Comparative Literature | English Language and Literature | Religion


This thesis advances an original concept of the extraordinary man as the creator of spiritual qualities within society. In none of the major critics of Eliot is there a suggestion of the concept, either in reference to The Waste Land (1922) or to the entire Eliot canon. Many of Eliot's finest critics are concerned with areas other than his philosophy. Helen Gardner in The Art of T.S. Eliot and F.O. Matthiessen in The Achievement of T.S. Eliot have written admirable criticism in dealing with Eliot's writings through his images and method.
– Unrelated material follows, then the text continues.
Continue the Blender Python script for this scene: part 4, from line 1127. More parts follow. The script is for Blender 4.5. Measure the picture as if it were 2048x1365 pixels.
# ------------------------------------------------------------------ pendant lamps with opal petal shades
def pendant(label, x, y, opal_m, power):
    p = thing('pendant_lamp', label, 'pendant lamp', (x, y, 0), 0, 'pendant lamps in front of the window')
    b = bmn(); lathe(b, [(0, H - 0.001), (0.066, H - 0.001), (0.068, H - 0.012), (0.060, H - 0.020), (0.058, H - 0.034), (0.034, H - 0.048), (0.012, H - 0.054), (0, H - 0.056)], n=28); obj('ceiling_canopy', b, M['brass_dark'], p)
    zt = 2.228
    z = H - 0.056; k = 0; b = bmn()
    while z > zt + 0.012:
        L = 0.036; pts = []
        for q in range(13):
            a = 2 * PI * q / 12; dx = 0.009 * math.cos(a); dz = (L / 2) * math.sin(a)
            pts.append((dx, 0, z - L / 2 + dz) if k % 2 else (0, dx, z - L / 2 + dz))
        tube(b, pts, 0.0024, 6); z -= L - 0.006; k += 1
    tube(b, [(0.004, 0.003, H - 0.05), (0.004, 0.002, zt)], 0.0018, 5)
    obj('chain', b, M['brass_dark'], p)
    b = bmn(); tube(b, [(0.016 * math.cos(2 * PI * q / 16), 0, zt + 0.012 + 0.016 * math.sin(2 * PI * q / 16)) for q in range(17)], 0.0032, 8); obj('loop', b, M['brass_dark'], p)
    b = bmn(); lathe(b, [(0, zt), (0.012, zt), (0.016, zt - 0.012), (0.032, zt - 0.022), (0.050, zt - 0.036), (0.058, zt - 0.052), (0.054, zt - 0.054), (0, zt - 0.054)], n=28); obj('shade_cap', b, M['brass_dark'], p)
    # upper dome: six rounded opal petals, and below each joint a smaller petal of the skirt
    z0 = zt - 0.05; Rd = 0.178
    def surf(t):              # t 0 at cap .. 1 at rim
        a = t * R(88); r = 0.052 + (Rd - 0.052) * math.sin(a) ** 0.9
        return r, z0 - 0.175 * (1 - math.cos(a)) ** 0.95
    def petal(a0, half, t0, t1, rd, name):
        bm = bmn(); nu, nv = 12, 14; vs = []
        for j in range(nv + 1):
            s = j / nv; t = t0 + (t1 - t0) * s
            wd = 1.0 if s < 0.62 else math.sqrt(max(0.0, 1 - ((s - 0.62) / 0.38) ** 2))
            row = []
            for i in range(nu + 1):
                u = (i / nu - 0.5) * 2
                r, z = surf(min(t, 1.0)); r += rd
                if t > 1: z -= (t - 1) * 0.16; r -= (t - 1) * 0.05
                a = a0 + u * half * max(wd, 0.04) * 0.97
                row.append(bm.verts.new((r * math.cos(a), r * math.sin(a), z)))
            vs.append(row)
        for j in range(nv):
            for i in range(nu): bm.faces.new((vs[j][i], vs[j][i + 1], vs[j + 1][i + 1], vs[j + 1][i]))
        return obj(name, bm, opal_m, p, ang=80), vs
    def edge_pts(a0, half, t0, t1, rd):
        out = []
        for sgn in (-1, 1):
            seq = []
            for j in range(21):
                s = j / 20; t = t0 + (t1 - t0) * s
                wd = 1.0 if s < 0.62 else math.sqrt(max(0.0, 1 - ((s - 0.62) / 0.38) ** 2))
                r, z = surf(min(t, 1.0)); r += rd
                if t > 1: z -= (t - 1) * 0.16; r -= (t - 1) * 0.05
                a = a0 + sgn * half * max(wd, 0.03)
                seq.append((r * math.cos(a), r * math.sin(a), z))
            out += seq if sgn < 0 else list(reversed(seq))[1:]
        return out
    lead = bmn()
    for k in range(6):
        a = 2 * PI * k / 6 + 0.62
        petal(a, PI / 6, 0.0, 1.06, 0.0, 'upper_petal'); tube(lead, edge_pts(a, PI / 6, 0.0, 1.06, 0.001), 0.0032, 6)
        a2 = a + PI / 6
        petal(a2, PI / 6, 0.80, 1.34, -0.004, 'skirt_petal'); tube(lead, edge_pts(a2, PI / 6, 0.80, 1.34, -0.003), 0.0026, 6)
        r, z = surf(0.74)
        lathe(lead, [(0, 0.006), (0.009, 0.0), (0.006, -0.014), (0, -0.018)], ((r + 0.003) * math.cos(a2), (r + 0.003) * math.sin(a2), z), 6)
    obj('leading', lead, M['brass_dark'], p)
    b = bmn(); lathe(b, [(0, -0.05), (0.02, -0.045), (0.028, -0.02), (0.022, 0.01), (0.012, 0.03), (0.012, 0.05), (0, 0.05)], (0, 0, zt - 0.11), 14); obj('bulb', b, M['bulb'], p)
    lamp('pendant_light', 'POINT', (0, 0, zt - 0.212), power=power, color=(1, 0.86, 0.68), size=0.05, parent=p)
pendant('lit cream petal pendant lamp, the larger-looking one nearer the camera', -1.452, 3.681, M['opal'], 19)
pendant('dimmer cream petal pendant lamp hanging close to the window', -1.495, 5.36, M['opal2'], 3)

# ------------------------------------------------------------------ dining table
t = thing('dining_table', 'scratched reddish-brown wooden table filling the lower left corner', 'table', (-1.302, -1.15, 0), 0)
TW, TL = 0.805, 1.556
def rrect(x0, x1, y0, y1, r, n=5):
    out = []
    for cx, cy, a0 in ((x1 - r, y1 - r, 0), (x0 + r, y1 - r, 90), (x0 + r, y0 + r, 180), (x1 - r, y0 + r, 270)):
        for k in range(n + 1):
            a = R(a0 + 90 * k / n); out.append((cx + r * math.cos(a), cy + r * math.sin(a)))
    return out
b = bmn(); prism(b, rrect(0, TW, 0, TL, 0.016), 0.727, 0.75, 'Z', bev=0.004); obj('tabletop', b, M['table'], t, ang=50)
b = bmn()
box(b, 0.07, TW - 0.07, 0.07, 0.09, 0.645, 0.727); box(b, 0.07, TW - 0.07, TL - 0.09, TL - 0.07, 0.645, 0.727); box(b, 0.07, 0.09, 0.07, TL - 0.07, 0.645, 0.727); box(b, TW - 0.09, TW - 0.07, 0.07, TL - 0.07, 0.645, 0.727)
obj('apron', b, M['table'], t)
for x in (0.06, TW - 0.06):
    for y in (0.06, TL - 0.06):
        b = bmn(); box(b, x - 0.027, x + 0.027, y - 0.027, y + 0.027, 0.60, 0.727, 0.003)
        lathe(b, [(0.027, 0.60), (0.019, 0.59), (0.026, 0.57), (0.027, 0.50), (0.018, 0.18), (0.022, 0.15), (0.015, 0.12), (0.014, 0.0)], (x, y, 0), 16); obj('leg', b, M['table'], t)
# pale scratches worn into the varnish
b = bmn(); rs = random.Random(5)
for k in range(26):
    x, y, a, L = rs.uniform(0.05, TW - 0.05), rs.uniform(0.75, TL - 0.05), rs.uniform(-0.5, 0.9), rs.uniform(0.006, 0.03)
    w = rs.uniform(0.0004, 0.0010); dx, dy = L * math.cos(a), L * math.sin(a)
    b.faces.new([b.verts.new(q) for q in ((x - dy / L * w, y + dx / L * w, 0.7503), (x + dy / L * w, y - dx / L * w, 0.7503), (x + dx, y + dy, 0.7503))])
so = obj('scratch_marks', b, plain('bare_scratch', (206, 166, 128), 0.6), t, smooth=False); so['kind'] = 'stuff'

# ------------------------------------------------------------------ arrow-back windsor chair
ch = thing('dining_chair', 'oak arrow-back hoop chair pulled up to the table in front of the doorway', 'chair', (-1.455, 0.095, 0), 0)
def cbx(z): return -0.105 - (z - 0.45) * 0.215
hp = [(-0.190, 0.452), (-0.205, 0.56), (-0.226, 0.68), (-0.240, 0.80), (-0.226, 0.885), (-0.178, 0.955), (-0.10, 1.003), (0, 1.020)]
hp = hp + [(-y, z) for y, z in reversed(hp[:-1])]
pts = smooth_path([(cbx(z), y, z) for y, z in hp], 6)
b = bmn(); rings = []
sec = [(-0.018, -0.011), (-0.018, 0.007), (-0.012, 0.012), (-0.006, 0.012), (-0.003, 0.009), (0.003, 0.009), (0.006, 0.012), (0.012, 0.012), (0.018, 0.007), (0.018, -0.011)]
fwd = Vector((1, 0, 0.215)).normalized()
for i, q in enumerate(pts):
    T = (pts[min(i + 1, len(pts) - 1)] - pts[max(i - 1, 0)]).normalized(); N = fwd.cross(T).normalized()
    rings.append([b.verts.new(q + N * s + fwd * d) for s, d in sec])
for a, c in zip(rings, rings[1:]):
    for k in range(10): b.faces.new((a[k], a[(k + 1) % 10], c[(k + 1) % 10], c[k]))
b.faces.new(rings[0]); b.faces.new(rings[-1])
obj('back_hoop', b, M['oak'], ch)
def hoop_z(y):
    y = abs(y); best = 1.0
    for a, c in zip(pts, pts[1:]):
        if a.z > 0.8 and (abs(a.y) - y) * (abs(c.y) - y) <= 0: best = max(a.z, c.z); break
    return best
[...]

This thesis, however, is concerned primarily with changes in Eliot's philosophy during his lifetime. Criticism of the poet in this realm is highly diverse. Many critics, such as Smith and Craig, maintain that the poem is a mass of meaningless fragments, that it "breaks down in madness" or that "it [The Waste Land] is...against life, prompting only negative responses." Brooks advances perhaps the most widely-acclaimed views, seeing The Waste Land as poem progressing to an optimistic conclusion. Drew's theory sees Eliot's works in terms of a philosophy moving towards a spiritual awakening, yet views The Waste Land as part of the continuum in a negative period rather than as providing a positive overview of the poet's works. This thesis, however, sees The Waste Land as a coherent whole which provides a unifying overview of all of the poet's works, with its unification achieved through a development of men of greater spiritual qualities moving to restore a wasted world.